I never knew that this group existed, and so I’ve been digging up everything I can about them. There is a Schwenkfelder Library, which has a Word Press blog. One of the articles says:
The oldest records of the concerns of the Schwenkfelder community in Pennsylvania can be found in the minutes of the Schwenkfelder General Conference. General Conference minutes are a historical record of the discussions and concerns within the church such as: monetary distributions out of the Schwenkfelder church charity fund, interactions with the 19th century Schwenkfelder historian Oswald Kadelbach, questions arising as to whether or not an “outsider” can become a member of the society, and many rules and regulations about marriage and dress.
Isn’t this always the big question for a religious group? What are the requirements to be considered part of the in-group? Should we let outsiders join in? If we do, how much do they have to conform to our ways? Which of our traditions and habits are essential to be “us” and which can we dispense with?

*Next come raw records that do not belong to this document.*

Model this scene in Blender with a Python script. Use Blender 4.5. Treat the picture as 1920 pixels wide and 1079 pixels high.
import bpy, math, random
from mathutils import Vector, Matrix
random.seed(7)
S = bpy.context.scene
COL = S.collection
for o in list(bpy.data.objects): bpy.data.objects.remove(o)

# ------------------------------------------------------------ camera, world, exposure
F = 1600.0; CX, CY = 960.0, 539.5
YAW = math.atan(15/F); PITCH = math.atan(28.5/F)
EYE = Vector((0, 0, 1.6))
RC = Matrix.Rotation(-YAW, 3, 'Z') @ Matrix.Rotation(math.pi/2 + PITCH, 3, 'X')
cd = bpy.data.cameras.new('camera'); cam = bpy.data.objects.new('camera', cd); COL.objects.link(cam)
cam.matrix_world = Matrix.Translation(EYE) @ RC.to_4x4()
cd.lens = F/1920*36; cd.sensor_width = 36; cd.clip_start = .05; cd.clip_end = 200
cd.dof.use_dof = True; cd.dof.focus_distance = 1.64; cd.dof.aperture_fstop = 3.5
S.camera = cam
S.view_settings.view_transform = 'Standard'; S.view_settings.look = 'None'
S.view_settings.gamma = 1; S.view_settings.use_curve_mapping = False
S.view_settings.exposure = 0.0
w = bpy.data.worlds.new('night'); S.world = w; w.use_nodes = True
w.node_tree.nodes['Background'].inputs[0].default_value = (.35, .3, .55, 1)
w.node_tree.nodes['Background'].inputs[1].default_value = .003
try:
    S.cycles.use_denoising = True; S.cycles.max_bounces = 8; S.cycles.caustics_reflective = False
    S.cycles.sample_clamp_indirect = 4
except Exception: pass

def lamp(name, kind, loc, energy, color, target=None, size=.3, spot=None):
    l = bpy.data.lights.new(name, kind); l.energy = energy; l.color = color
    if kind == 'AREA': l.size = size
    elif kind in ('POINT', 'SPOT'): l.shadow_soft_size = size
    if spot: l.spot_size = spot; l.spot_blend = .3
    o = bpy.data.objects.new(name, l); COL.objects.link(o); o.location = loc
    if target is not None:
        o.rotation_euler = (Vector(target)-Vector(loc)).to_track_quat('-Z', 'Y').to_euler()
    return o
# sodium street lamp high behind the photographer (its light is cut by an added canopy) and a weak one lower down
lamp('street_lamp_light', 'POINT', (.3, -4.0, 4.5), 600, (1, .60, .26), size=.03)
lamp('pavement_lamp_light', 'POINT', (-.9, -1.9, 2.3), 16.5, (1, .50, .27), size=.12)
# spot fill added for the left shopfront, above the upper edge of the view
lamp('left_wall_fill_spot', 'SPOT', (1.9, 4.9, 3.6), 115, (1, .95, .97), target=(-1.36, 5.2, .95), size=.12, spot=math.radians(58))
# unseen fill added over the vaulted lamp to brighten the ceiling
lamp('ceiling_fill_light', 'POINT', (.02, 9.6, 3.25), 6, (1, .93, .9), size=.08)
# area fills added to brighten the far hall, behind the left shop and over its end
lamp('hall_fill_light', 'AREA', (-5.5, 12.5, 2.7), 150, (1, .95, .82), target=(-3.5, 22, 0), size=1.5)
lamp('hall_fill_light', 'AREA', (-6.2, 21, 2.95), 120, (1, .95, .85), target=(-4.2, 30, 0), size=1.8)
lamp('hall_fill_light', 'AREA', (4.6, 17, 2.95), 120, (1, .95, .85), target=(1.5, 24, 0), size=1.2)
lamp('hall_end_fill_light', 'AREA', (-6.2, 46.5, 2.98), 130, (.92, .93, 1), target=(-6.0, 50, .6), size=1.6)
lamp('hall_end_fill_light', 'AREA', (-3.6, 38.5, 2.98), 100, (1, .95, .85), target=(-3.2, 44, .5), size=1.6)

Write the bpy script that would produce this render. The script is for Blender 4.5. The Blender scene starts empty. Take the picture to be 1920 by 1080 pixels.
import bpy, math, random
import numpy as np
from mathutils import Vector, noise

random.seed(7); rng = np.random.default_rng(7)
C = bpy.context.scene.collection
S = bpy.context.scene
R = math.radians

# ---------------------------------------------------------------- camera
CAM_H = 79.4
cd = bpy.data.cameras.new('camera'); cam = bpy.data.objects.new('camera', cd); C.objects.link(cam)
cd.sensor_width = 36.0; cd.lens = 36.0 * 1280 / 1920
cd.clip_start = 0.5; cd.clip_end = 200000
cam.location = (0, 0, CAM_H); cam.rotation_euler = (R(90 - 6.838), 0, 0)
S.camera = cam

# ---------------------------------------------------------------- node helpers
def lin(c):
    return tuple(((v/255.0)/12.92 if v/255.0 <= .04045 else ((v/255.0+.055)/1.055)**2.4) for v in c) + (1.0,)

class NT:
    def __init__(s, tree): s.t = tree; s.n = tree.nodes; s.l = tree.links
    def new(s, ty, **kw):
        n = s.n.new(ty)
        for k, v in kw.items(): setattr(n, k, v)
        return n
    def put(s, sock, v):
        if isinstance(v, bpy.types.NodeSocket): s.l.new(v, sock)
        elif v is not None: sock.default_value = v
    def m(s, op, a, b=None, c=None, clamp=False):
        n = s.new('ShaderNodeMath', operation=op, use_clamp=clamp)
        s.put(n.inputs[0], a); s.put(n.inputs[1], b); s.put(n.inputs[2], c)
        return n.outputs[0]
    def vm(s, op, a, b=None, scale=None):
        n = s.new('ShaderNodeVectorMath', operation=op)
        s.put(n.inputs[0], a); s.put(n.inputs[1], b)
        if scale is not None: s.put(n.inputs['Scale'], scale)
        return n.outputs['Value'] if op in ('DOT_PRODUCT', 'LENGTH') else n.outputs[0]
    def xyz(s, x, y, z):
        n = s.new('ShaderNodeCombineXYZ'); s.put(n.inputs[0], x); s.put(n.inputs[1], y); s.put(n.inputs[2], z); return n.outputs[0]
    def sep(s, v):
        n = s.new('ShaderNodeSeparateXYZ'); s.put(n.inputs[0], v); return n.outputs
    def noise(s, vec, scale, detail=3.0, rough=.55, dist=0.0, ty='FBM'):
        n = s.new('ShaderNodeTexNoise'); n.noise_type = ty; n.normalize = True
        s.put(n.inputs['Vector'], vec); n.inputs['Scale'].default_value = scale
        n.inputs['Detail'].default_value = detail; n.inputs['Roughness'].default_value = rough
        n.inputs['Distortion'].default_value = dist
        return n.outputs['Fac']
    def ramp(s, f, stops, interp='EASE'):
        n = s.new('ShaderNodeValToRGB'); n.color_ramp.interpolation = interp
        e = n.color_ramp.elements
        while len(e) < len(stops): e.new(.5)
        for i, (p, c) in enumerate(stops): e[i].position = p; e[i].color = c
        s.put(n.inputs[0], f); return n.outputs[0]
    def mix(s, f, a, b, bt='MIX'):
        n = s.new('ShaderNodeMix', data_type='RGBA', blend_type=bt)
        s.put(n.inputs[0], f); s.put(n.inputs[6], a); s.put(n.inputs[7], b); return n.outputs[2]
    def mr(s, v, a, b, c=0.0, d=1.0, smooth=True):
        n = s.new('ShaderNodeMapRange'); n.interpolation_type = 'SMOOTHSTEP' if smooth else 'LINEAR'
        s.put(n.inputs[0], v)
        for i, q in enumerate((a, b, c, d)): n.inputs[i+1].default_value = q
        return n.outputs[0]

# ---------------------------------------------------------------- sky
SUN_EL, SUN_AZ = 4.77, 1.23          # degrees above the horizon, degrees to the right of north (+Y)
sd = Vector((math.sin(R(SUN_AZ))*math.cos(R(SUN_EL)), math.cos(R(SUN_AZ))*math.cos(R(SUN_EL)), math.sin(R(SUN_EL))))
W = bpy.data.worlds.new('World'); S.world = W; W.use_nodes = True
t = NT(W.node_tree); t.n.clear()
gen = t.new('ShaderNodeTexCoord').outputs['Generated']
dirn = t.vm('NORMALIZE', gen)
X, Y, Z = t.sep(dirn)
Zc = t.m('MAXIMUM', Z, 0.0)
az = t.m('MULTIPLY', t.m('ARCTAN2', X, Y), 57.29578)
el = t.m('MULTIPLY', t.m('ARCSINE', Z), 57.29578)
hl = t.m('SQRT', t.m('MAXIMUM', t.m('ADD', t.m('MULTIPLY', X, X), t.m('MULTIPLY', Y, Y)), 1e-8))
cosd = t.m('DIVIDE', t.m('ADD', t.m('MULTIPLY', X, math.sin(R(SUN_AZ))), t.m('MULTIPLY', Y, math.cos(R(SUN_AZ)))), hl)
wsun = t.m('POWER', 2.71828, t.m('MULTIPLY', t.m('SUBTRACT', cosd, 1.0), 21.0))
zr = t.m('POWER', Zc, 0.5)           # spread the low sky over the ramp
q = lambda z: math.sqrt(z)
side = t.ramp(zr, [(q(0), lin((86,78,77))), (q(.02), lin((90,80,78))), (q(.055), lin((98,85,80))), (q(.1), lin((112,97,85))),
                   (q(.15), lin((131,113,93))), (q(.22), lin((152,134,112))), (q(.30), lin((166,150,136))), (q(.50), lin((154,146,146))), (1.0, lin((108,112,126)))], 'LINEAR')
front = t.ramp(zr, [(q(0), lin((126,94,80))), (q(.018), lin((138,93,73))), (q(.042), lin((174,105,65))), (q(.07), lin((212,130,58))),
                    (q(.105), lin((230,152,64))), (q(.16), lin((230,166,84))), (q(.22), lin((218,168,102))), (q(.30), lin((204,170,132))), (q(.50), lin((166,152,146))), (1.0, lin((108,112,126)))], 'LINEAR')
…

As I also mentioned in my posts, I’ve been reading the letters of St. Paul in the New Testament and he wrestles with exactly the same issues. Can gentiles join in? If they do, do they have to follow our dietary laws and be circumcised? If we say they do not, does that mean we have changed what it means to be “us?”
It is the question behind my post yesterday about a church firing a musician because he was gay. This is “not us.” Being “us” means not being gay.
I came across it in a review of my novel. The character of Ian, who is alienated from the church, starts to learn more about Christianity when he is hired to be a custodian at a church. The reviewer did not approve of non-Christians working in a Christian church, even as a custodian.
What are the boundaries? Who is allowed in? What do you have to do to be an insider?
It’s just the nature of things. Any kind of group has to define some sort of definition of what it is and is not to have any kind of meaning. Arguments over who is an insider and who is an outsider are part of the territory.